(My son and I had the flu, overlapping mostly, so we lay on the couch for a week and watched The Amazing Race. We were achy and coughing, but it was actually a sweet time.)
Maybe that last post took it out of me, suppressed my immune system.
Current status: Still befuddled.
It’s been over three months and most days I have to relearn all this. There are parts that I am used to and others I have to pick up over and over and still don’t understand.
I’ve always been able to moderate my feelings and manage my responses, often before I even let something fully enter my awareness. I am the queen of detachment and disassociation. Maybe not detachment—that sounds intentional or at least something “good” that is practiced—Buddhist, I guess.
When I was a teenager I went for three years without crying. Maybe it was more. I went even longer in my twenties. I couldn’t stand it.

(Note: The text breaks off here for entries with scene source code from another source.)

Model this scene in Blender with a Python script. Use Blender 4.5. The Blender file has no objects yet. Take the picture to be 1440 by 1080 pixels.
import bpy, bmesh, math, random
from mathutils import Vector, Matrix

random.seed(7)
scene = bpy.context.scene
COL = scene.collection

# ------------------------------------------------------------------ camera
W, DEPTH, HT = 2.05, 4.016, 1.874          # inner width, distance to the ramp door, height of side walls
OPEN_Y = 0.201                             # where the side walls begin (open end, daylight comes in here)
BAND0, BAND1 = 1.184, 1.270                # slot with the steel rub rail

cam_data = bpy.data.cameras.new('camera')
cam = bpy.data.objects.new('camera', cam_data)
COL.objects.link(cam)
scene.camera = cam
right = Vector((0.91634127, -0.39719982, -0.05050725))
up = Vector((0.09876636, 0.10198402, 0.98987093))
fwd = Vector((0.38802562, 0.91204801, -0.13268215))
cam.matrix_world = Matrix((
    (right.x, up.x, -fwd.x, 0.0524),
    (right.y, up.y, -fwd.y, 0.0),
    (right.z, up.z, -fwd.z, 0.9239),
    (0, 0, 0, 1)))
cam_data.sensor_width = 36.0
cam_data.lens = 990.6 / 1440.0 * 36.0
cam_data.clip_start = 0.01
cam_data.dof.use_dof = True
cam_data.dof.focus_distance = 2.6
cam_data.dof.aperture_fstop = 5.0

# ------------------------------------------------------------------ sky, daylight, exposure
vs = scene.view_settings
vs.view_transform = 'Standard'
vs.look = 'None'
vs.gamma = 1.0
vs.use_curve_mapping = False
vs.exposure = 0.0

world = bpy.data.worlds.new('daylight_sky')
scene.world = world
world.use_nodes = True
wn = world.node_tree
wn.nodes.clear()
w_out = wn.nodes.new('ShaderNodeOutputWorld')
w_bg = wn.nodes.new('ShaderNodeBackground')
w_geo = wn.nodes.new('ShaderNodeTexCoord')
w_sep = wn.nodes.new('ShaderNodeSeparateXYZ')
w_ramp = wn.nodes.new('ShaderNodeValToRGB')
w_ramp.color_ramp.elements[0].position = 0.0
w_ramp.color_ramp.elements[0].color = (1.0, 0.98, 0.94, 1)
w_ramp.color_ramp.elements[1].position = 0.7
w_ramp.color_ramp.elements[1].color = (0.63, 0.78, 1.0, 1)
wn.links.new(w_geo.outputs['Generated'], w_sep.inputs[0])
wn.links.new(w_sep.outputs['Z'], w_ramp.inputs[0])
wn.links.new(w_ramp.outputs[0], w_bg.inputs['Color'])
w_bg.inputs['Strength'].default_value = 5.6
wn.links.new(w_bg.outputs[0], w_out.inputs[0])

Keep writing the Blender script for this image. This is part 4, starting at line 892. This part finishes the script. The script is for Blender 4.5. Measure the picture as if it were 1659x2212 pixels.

I didn’t like being caught off guard the way I was. It’s funny, though, because it was all there in front of me, literally, on the screen, for years. How many times did my brother not show up the way he was supposed to, and for how long could I decide those first cousins and messages about family surnames were mistakes?
Yesterday I watched “Our Father”, currently trending on Netflix. So, friends, yes I saw it; you don’t have to ask me or tell me about it. Thank you though. Yes, I am glad my donor wasn’t a creeper and that I don’t have any half siblings besides these three brothers, the one I grew up with, the one I haven’t met, and the one I will never meet.
Some of the documentary subjects’ parents had told them they were donor conceived so that part wasn’t a surprise to them. The number of siblings and eventual disclosure of the donor and process of donation was the devastation. Others didn’t know they were DC (donor conceived.) So they found out about the creepiness and their DC status at the same time.
So many of these people mentioned being confused by messages on 23 and Me and Ancestry. Same with unfamiliar cousins. It makes sense that we don’t see things that can’t possibly apply to us or make any sort of sense.
Spring in the desert is gone. The saguaros are blooming. It hit 105 yesterday. A couple of featherless sparrows broken on the porch eight feet below the nest in the eaves. I’m not sure if anything bloomed besides the globe mallow. I missed the whole season. I keep trying to catch up and it’s not working.